None of us slept then. We were becalmed not far from Storm Bay and caught up in a new energy. Helicopters were now coming out to film and greet the fleet as we headed through Storm Bay and into the Derwent River.

We were all on deck, having the best chat when we came around a sight I hadn’t seen in 7 years. Iron Pot – the first race I ever did was around that little Island, and now it was a marker of just how close we were.

The high our team was on for the last part of that race was special and made even more special for me as we came up the Derwent and lay eyes on Mount Wellington. I was looking straight at it and heard one of my teammates call my name – “Lisa, welcome home”.

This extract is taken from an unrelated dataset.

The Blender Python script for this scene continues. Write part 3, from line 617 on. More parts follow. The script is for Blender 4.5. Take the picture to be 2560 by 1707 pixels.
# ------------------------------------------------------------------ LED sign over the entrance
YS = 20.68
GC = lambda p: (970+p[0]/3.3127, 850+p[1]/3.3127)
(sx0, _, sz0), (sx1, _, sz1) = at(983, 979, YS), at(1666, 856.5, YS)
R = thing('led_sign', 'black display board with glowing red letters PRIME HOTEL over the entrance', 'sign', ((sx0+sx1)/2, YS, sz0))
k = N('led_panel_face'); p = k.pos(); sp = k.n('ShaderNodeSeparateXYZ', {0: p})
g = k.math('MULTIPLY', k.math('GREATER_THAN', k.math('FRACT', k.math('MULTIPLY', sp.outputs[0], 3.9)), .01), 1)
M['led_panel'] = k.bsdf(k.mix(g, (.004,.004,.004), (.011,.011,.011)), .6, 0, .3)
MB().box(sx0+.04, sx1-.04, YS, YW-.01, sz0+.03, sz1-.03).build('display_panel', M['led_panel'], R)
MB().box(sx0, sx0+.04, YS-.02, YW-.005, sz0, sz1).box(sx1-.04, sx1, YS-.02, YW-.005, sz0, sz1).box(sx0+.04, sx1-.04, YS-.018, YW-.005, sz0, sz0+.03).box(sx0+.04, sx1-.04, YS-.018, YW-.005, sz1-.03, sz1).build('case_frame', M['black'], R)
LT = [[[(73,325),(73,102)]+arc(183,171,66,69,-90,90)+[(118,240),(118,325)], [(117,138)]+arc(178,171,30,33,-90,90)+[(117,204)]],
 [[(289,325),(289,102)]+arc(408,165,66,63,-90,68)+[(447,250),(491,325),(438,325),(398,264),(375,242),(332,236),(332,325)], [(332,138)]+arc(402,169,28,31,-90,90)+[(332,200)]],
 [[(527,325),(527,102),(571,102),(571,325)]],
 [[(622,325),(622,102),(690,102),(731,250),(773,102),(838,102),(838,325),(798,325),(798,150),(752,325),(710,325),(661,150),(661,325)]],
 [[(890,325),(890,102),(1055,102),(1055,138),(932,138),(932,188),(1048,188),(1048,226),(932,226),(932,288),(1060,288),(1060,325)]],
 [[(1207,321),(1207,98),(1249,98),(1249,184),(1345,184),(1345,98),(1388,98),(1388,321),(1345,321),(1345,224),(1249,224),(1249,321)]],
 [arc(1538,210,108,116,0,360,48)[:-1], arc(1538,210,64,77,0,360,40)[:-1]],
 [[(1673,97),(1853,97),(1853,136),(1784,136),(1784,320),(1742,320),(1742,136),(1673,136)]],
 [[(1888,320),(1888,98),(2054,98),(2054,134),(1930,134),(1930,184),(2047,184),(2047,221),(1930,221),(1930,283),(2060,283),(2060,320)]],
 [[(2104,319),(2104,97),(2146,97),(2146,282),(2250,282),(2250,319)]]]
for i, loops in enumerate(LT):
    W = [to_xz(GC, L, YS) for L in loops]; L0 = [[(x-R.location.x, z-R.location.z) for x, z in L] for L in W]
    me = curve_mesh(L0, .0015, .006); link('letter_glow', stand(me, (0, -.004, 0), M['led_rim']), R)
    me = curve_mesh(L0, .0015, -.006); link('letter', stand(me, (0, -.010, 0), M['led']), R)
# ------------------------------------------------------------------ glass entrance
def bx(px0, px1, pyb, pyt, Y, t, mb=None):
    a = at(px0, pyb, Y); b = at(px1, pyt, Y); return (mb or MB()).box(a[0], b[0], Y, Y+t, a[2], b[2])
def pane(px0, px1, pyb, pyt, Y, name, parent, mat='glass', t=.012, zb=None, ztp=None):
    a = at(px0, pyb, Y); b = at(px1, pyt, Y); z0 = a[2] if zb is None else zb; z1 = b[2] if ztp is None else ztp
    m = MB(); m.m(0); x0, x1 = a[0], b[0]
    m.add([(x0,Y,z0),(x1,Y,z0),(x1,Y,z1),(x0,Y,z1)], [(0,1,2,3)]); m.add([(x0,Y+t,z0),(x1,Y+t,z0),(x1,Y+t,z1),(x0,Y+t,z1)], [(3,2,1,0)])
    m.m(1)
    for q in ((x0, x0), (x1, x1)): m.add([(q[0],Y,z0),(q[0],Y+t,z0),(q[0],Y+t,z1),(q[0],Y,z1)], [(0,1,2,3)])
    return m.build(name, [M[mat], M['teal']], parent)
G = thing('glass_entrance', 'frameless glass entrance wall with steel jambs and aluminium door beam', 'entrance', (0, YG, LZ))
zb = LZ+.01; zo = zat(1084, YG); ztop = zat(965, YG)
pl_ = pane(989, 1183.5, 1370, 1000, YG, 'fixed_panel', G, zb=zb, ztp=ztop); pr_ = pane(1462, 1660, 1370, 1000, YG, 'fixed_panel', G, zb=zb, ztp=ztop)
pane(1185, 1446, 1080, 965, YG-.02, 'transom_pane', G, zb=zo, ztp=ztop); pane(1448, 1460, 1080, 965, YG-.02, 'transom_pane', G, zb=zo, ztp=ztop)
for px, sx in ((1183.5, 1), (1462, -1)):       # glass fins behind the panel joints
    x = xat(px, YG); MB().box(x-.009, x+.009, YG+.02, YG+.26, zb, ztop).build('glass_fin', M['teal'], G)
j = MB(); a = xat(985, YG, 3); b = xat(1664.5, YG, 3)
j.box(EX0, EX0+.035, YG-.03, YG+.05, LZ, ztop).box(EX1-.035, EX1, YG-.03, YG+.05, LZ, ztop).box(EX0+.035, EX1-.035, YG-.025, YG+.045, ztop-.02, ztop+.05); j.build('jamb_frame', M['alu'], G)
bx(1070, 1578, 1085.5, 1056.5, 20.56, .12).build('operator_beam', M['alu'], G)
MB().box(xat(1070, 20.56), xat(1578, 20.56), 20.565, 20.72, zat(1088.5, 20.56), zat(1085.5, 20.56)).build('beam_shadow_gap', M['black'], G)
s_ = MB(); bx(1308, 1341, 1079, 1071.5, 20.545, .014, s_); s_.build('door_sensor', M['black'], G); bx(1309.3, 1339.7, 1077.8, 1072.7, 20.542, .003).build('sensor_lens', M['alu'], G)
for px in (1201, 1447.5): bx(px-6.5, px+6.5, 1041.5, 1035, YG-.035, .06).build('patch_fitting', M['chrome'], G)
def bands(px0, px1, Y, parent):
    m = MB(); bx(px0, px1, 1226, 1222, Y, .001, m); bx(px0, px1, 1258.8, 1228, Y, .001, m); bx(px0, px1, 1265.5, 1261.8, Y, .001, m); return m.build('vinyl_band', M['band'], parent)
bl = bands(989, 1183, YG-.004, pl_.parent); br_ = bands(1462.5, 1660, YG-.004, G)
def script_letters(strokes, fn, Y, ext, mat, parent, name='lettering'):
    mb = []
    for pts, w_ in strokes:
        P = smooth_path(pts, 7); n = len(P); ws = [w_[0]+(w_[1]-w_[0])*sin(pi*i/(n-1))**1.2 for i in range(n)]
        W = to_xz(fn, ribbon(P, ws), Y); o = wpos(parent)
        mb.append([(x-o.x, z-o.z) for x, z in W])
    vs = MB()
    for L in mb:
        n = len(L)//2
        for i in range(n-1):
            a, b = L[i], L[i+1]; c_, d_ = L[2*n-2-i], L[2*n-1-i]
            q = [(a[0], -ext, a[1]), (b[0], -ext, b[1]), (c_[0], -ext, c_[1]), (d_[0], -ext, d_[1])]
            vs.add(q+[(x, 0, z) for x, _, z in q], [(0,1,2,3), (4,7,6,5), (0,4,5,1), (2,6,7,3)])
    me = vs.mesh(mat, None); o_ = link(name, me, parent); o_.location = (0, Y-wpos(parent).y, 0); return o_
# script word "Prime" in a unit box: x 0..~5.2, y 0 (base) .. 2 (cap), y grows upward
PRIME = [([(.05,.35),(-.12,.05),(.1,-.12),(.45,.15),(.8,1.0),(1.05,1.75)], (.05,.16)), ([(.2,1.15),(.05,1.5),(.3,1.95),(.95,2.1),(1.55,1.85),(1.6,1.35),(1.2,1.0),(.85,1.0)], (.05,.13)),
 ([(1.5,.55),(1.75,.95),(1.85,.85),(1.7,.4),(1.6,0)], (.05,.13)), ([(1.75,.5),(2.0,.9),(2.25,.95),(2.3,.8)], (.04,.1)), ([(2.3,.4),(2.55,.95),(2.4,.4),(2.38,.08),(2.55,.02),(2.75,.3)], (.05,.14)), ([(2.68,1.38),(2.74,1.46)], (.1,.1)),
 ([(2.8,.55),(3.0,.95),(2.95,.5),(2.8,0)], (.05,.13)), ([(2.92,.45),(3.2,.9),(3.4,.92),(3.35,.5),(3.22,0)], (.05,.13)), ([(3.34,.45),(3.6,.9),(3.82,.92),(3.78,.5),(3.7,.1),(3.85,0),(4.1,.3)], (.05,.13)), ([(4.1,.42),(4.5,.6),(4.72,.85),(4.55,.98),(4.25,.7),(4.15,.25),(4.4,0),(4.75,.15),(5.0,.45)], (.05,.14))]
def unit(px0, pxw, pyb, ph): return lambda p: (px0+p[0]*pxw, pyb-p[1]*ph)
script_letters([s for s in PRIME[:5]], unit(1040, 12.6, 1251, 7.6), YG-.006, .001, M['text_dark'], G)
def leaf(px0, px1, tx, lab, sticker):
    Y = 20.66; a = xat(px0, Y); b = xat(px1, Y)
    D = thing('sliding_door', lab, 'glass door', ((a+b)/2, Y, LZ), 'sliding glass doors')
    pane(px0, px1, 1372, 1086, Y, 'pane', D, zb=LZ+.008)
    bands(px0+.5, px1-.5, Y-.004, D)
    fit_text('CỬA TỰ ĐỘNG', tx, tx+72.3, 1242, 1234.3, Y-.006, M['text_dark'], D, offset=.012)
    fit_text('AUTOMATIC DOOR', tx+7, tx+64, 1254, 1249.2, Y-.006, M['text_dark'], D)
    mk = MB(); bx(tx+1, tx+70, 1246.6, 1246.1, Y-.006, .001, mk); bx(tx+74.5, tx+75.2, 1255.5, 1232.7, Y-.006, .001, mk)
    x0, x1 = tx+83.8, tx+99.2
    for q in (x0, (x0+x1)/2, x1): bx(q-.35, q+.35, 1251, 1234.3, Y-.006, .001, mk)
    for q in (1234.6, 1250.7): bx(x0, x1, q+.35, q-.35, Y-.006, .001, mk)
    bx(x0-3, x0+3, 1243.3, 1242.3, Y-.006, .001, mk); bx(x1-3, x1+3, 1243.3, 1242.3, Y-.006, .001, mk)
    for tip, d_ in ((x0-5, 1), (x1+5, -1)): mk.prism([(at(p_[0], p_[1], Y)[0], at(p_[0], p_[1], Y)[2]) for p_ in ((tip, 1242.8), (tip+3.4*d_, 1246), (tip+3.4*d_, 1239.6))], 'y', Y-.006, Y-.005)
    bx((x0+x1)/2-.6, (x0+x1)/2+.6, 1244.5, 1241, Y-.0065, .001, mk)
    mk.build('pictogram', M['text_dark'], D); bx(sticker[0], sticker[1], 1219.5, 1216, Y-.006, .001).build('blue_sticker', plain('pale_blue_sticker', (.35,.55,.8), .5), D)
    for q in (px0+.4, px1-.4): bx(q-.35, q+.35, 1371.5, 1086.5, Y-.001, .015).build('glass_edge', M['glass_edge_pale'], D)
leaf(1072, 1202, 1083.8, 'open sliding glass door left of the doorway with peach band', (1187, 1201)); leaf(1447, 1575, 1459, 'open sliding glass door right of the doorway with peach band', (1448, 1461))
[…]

There were boats of kids out with welcome signs, people yelling from their jet skis, and finally a yellow buoy and a finish line I’d used many times before. I knew this area. I knew this finish line. I knew this town. And I knew my family was standing at the finish line to welcome us home.

The atmosphere in Hobart is better than the one in Sydney. In Sydney, it’s a lot of fuss over what is to come, but in Hobart it is recognition of what you have just achieved. And there is no shortage of people down at the waterfront to cheer you in and clap you to your spot in the marina.

We had Southern Cross television on the dock when we tied up, and behind them a family that has supported this journey for 7 years. The family that had collected our entire team’s gear from the storage unit based on a 3am text from me the night before. It didn’t take our team long to meander the short distance to somewhere for lunch and a well-earned beer.

The team walked in, but I held back for just a moment. To watch my little team. The team I’d just spent 4 days with, made life-long memories with, and achieved such a monumental feat with. And then I too, walked through the doors of Customs House Hotel.

Not for the first time by a long shot, but finally as I promised myself I would 7 years ago.